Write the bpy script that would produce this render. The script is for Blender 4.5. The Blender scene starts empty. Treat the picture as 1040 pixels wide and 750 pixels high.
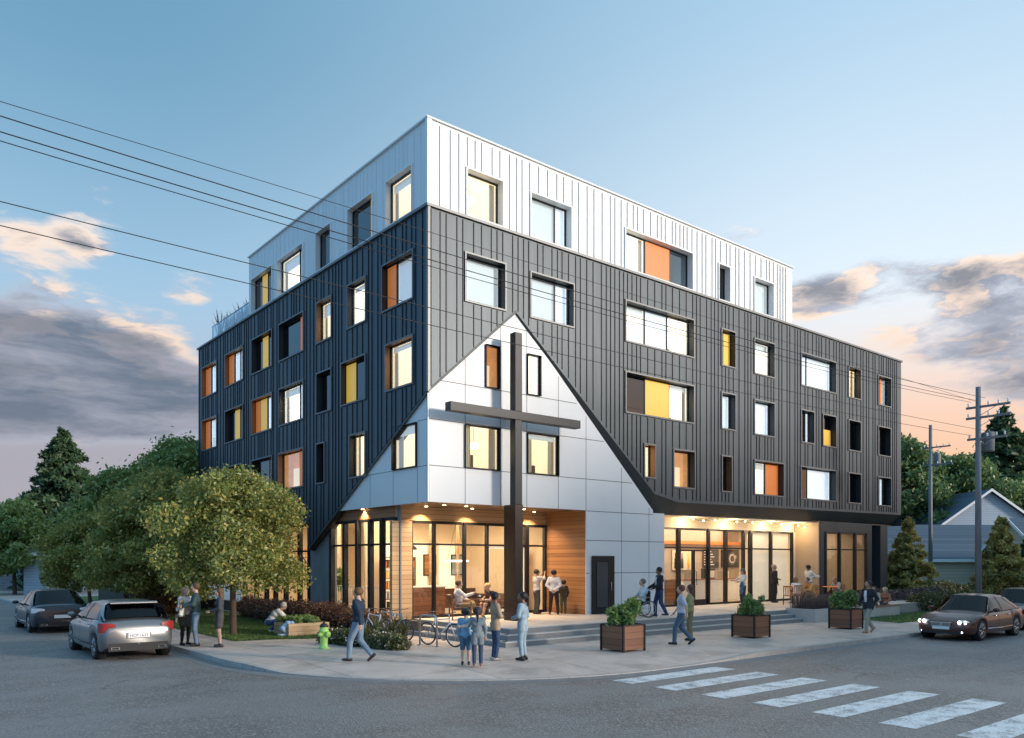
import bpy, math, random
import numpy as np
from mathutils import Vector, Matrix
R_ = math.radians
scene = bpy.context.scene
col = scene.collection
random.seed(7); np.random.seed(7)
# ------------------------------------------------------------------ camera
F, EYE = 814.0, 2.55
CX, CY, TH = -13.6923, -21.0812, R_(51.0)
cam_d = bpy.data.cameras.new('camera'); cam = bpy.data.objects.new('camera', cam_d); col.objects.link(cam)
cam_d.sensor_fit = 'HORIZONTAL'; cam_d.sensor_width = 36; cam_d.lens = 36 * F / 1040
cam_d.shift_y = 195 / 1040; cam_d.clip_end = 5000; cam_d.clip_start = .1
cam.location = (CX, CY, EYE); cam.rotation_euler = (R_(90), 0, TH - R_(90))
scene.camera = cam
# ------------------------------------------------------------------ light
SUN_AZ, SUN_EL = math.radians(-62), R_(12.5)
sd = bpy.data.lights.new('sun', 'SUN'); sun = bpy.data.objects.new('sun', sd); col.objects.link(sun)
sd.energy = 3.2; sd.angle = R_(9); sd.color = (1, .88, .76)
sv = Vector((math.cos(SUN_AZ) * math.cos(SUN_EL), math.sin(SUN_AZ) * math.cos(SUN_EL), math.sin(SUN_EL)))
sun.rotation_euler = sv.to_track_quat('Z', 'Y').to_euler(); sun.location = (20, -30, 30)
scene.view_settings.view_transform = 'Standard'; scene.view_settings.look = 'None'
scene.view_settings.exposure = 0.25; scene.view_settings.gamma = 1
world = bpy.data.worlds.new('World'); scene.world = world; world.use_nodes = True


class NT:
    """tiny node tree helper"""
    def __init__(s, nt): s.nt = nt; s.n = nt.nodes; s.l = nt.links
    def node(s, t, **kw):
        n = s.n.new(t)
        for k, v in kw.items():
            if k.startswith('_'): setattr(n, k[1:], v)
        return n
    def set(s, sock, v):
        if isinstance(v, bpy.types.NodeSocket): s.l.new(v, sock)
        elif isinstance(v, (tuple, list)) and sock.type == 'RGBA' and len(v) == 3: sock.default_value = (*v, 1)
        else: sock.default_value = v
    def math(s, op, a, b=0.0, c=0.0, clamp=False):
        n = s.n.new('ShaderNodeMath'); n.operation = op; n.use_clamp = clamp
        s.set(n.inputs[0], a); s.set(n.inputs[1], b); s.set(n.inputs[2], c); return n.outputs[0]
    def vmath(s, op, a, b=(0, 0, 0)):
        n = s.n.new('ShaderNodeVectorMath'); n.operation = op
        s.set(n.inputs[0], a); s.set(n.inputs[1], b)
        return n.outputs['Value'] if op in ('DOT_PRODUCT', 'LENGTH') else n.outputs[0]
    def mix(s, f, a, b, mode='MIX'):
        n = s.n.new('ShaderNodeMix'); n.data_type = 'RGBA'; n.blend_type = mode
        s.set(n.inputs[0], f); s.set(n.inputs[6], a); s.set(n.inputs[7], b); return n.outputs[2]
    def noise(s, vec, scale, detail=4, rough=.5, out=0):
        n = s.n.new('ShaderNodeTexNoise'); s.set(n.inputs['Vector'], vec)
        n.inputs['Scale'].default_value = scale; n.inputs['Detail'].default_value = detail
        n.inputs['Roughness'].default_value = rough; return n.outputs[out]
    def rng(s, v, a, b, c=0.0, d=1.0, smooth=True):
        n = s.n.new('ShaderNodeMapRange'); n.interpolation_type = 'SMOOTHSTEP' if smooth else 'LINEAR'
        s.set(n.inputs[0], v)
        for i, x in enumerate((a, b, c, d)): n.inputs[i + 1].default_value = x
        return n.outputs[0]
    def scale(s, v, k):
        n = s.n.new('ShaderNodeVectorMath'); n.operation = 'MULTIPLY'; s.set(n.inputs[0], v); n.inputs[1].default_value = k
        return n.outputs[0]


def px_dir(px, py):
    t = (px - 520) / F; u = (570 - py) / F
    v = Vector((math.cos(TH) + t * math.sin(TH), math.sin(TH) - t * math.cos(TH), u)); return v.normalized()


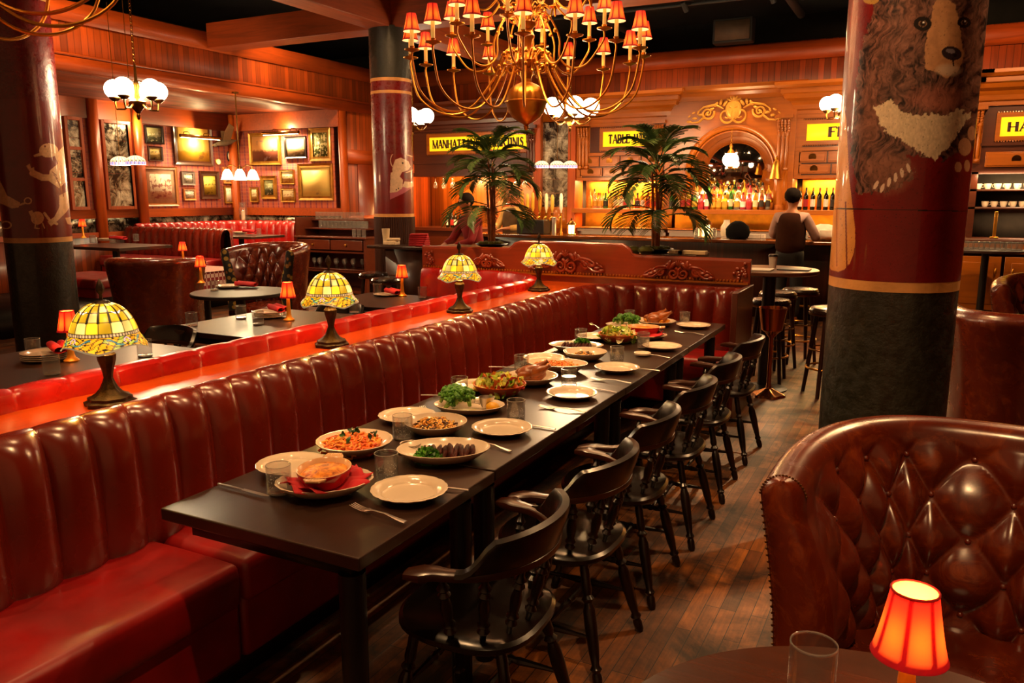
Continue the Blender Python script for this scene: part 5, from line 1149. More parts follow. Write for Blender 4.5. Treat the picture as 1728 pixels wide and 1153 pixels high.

◆ TASK STATEMENT
Return the material line for line, from its beginning to the line that contains "world = bpy.data.worlds.new('World');", with the pictures left out.

◆ SOLVED PROBLEM
Write the bpy script that would produce this render. The script is for Blender 4.5. The Blender scene starts empty. Treat the picture as 1040 pixels wide and 750 pixels high.
import bpy, math, random
import numpy as np
from mathutils import Vector, Matrix
R_ = math.radians
scene = bpy.context.scene
col = scene.collection
random.seed(7); np.random.seed(7)
# ------------------------------------------------------------------ camera
F, EYE = 814.0, 2.55
CX, CY, TH = -13.6923, -21.0812, R_(51.0)
cam_d = bpy.data.cameras.new('camera'); cam = bpy.data.objects.new('camera', cam_d); col.objects.link(cam)
cam_d.sensor_fit = 'HORIZONTAL'; cam_d.sensor_width = 36; cam_d.lens = 36 * F / 1040
cam_d.shift_y = 195 / 1040; cam_d.clip_end = 5000; cam_d.clip_start = .1
cam.location = (CX, CY, EYE); cam.rotation_euler = (R_(90), 0, TH - R_(90))
scene.camera = cam
# ------------------------------------------------------------------ light
SUN_AZ, SUN_EL = math.radians(-62), R_(12.5)
sd = bpy.data.lights.new('sun', 'SUN'); sun = bpy.data.objects.new('sun', sd); col.objects.link(sun)
sd.energy = 3.2; sd.angle = R_(9); sd.color = (1, .88, .76)
sv = Vector((math.cos(SUN_AZ) * math.cos(SUN_EL), math.sin(SUN_AZ) * math.cos(SUN_EL), math.sin(SUN_EL)))
sun.rotation_euler = sv.to_track_quat('Z', 'Y').to_euler(); sun.location = (20, -30, 30)
scene.view_settings.view_transform = 'Standard'; scene.view_settings.look = 'None'
scene.view_settings.exposure = 0.25; scene.view_settings.gamma = 1
world = bpy.data.worlds.new('World'); scene.world = world; world.use_nodes = True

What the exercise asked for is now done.